***** SUPPLIED MATERIAL *****

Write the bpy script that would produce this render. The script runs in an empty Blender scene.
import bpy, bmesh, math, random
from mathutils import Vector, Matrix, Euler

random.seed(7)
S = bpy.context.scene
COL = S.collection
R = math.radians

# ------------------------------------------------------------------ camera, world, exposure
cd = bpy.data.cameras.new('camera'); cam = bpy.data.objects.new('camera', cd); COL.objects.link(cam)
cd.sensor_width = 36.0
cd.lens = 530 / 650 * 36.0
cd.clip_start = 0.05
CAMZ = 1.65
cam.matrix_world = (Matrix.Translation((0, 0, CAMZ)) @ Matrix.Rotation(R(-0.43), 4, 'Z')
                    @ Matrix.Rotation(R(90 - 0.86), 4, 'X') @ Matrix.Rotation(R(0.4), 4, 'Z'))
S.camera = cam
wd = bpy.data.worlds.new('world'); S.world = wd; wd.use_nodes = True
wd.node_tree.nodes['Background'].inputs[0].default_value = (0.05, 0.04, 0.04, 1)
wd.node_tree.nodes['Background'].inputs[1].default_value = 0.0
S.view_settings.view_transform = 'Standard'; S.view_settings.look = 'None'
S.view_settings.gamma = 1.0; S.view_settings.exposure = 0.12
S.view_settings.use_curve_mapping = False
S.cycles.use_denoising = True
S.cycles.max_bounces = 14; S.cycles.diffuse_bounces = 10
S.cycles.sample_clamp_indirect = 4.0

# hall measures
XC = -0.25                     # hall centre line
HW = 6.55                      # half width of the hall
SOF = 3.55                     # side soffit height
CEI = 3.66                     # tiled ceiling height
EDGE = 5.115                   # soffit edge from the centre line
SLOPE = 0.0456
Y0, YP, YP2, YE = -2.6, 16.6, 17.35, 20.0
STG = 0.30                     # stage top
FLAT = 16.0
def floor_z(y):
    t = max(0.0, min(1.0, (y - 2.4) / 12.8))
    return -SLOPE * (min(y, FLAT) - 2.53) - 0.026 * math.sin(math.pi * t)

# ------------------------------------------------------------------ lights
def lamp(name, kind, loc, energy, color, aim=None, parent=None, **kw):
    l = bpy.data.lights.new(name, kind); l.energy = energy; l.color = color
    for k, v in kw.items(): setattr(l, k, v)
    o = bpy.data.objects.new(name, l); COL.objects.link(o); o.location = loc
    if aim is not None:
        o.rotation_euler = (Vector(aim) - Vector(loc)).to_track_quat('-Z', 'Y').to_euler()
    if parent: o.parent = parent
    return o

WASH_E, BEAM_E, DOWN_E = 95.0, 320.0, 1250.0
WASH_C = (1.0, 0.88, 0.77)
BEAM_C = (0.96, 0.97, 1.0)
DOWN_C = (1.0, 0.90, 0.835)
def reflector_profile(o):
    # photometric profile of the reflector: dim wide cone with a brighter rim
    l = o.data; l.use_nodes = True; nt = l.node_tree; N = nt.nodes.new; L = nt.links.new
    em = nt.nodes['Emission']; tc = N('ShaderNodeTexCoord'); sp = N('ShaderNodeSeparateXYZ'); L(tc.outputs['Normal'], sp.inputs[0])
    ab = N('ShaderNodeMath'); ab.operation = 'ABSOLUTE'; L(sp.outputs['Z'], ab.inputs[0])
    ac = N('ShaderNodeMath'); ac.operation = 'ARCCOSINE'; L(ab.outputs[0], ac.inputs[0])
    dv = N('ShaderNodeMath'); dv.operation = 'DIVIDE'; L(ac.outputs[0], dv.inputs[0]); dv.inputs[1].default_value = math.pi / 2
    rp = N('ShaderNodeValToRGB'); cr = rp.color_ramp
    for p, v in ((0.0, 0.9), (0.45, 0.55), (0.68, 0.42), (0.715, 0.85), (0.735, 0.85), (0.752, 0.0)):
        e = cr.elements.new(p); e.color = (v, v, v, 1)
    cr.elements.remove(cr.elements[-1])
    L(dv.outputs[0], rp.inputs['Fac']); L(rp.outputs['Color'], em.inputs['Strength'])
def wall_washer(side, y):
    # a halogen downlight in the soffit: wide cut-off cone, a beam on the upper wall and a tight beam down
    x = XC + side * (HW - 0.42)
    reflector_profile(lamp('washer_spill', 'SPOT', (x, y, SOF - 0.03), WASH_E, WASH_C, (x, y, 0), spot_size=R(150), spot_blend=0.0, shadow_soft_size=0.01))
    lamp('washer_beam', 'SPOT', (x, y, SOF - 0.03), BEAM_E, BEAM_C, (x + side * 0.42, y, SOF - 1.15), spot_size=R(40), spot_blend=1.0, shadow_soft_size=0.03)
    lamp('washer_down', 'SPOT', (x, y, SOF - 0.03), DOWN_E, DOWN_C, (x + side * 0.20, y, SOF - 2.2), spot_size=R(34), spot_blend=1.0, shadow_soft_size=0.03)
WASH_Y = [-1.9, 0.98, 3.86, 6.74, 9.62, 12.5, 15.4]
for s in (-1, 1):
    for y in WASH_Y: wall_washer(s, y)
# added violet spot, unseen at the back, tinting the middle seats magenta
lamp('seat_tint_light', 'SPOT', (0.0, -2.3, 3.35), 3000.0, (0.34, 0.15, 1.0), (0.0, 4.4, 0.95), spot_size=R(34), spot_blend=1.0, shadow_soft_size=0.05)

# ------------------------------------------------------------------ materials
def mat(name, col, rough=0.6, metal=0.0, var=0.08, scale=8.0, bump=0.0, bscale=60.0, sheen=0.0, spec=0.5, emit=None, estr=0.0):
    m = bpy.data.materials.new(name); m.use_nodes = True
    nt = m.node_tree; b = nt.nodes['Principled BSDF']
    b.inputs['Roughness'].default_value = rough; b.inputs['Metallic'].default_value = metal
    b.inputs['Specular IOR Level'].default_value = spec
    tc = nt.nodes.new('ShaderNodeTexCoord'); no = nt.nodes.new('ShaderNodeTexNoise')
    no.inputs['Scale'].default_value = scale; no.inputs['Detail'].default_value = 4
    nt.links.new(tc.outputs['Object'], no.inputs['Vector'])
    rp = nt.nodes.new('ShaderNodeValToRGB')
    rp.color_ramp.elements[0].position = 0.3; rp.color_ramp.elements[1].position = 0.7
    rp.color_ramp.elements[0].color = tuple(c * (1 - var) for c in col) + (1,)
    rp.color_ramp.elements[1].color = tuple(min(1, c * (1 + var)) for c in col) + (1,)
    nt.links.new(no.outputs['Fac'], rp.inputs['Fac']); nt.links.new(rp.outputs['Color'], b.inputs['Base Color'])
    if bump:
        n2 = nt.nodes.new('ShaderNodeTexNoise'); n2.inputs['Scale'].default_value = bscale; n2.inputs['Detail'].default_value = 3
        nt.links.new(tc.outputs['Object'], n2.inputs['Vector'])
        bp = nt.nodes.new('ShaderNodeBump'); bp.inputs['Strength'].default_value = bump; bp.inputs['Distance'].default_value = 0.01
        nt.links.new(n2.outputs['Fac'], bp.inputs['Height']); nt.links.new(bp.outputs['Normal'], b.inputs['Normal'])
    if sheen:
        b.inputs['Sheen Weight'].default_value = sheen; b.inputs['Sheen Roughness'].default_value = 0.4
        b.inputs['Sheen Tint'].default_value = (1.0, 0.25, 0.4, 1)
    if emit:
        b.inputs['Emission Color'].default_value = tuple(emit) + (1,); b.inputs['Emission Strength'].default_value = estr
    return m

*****

_TASK PROMPT_
List each line holding the string "scene".

_ANSWER BELOW_
Write the bpy script that would produce this render. The script runs in an empty Blender scene.
S = bpy.context.scene